Escarbar en las tesis del arielismo y llorar el fracaso hostosiano es útil en la charla de café. Pero República Dominicana necesita más que dedos acusadores. Requiere pensamiento crítico real, que permita visualizar los problemas en su dimensión.

Si bien podría considerarse la “ideología del progreso” como una coartada, quienes la denuncian serían más responsables saliendo de la visión historiológica, limitada a análisis generalistas o personalistas. Cabe aclarar que el presidencialismo “opositor”(sí) pierde el foco de la raíz de los problemas y se enreda, porque la fiebre no está ni ha estado nunca en las sábanas.

Pasan años y gobiernos y siguen los mismos problemas fundamentales y las mismas taras. Nos llevamos el pañuelo de una formalidad democrática fingida (Balaguer es “padre de la democracia”) a la nariz y empezamos a acusar. Y nadie se ha preguntado o propuesto analizar si además y detrás de las prácticas políticas que alimentan o simplemente deciden convivir con el status quo, hay un factor social determinante.

¿Por que no queremos ver que no se trata tanto de cambiar al gobierno como de empujar agendas para cambiar la sociedad que debe incentivarlo?

Hay una cultura ancestral que ha impedido que el país supere las grandes deficiencias de la tradición rentista autoritaria contra la que hemos hecho muy poco. Hay un factor importantísimo de hegemonías e intereses económicos dominantes, que heredan todas las estructuras del viejo modelo hatero.

Parecería que el presidencialismo está mucho más enraizado en algunos actores de “oposición” que en los mismos gobernantes. Pues la mayoría de los males, centenarios e hiper-complejos que sufrimos, tienen muy poco que ver con la voluntad de quien encabece el Poder Ejecutivo o de los tomadores de decisiones en general. El mal que denuncian es, por el contrario, la consagraciónde un modelo hegemónico que (con grandes retos) podríamos debilitar si en vez de denunciar desde el epíteto, entendiéramos que los gobiernos requieren de consensos para romper con las prácticas tradicionales. Y que la política y los políticos se mueven por incentivos y estímulos en los procesos de políticas públicas.

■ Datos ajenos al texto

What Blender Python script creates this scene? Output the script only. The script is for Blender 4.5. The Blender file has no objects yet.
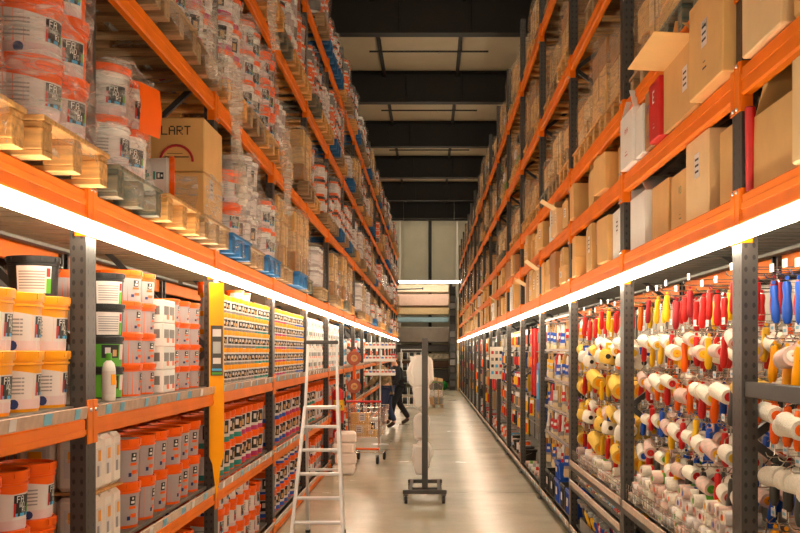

Y es que creímos que el cuento noventero de la institucionalidad (que resultó una renovación gatopardista de las élites económicas balagueristas) iba a asumir vida propia en forma de sistema democrático sin una apuesta de ciudadanía activa, preocupada por su rol de fiscalización y control de la autoridad desde la participación. La escasa construcción y articulación social es alimentada por la obsesión analítica y discursiva con los presidentes.

Ese enamoramiento desengañado es el doble opuesto del presidencialismo y es tanto o más dañino que este. Porque reduce todos los problemas públicos a la voluntad supuestamente putrefactora de una sola persona falsamente omnipotente. Y obvia el rol fundamental: la necesidad de dejar de ser habitantes que se quejan para convertirnos en ciudadanos que inciden.

Período tras período hemos perdido oportunidades irrepetibles. Porque la tradición conservadora tiene un gran aliado: el presidencialismo “liberal”“opositor”. La creencia de que cambiando presidentes y partidos cambia la realidad es ya un dogma. Y la discusión de los procesos de políticas se queda en “de qué partido tú eres”.

La opinión general exige a los presidentes que actúen en todo, hablen de todo, hagan todo y que además sean democráticos, sin incentivo y por simple impulso altruista.Está demostrado que la política funciona desde una racionalidad distinta. Si no hay una sociedad que entienda que sus relaciones consigo misma y con el Estado deben ser de otro modo, la política reproducirá los esquemas del viejo modelo, porque funciona para lo que fue erigido.

La sociedad se ha hecho escuchar y el gobierno le ha escuchado. Pero los males del sistema nos distraen de lo necesario para superarlos. Porque designar males con nombres propios y siglas, además de fácil es sexi. Esa sociedad que, junto a muchos sectores (incluido el gobierno), está atrapada en una fiesta de potentados a lo Buñuel, sin poder salir y sin entender por qué razón.

¿Por que no queremos ver que no se trata tanto de cambiar al gobierno como de empujar agendas para cambiar la sociedad que debe incentivarlo?